あ、ウチも文体は全て意図的です。ほとんどが独り言だけど。

 Commented by rakurakuonsen at 2005-05-27 00:21 x
こんばんは。先走ってしまいました、すみません。
blogの場合、だである調とですます調を、本文とコメントで使い分けられるってことがありますよね。例えば、僕の場合は、基本的に本文:だである調(ときに、ですます調)、コメント:ですます調。この混在を構造的に許容しているところが、blogにはあると思います。今、気がつきましたが、僕の場合は、それをいいことに、気張ったり息を抜いたりしているわけで… 
モードの可変性をもともと持っていることによって、その切り替えを容易にしているのかもしれません。僕の場合は、間違いなく、そういう「場」に依存している気がします。
ところで――、見ましたか?
yodaway2さんがやってくれました。
「にぶ刊!Tomorrow's Way」(感涙)。
言葉が示すものは、本当に大きいです。本当に、本当に。

 Commented by yoshihiroueda at 2005-05-28 01:45 x
★yodaway2さん、お祝いの言葉ありがとうございます。それからお祭りへの参加も。たくさんの訪問者を集めるようなブログではないので気恥ずかしい一方、いつも見てくれている人がいて評価していただけるというのはありがたいことです。
私もブログって何? 日記とどう違うの? と思いながら、中に入ってみないと分からないというモチベーションで始め、当初の目的は達したはずなのに、すっかり抜けられなくなっています。いや、まだブームが安定期に入っていないことを考えると、まだまだ中でその変化を見続けなきゃと思っています。
yodaway2さんのブログは、迫力のある文体が特徴ですね。そのなかにあってふっと力の抜いた文はよいアクセントですよね。
今後も御愛顧のほどを。

 Commented by yoshihiroueda at 2005-05-28 01:51 x
★はりーさんとは往復書簡みたいになったことが何度かありました。これもブログの魅力ですね。あ、まだ私がボール持ったままのものがあったような... ゆっくりと続けていきたいと思いますので、今後もよろしくお願いします。はりーさんの文体も一貫していますが、ときどき別人格の書き手が現れますよね。

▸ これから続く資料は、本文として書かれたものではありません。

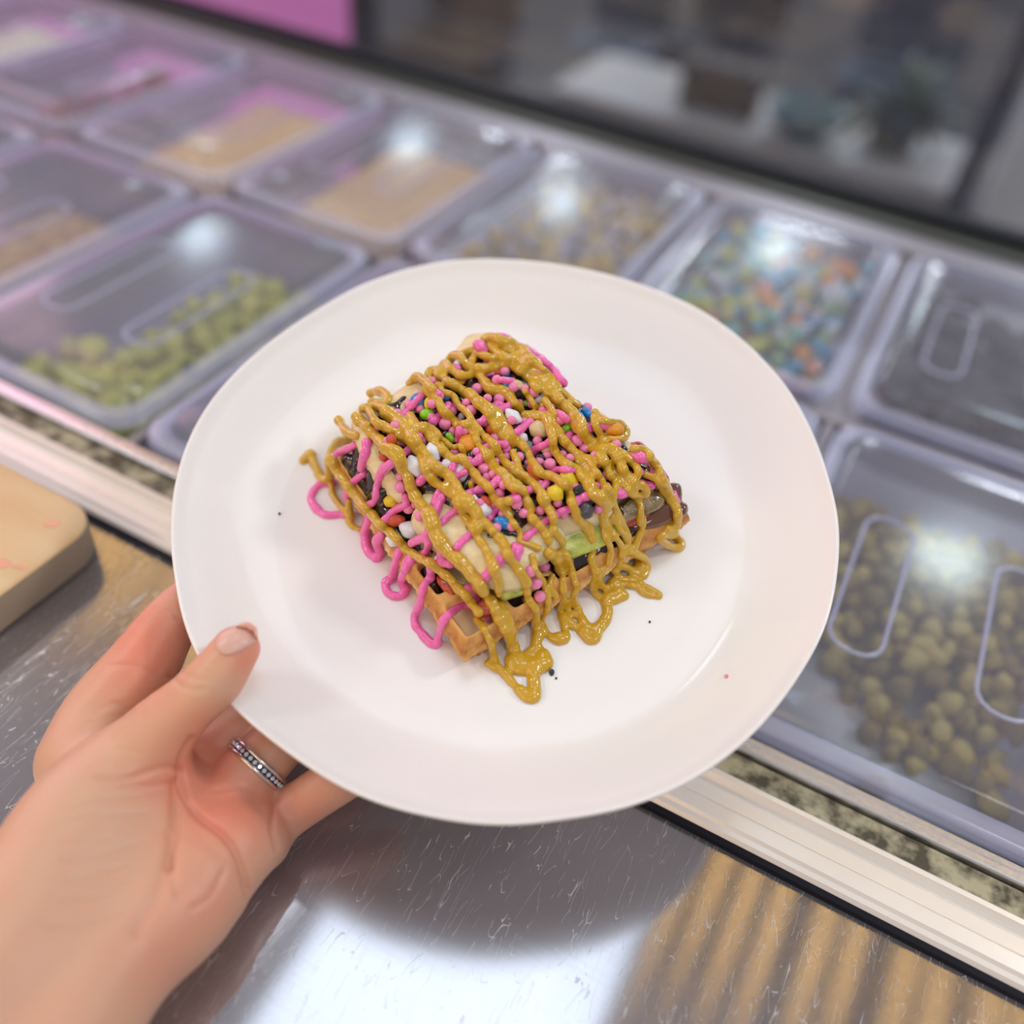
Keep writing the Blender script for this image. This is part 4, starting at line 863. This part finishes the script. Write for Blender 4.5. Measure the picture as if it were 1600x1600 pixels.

 Commented by yoshihiroueda at 2005-05-28 02:00 x
★rakurakuonsenさん、書きかけを中途半端に出して申し訳ありません。コメント欄は「ですます調」にしている人は多いですね。ここは対話で、本文は主張のモードになっているからでしょうね。ブログのいいところは、ただの主張の場ではなく、フィードバックがいただけることです。その意味でコメントを下さる皆さんを大事にしていきたいと思います。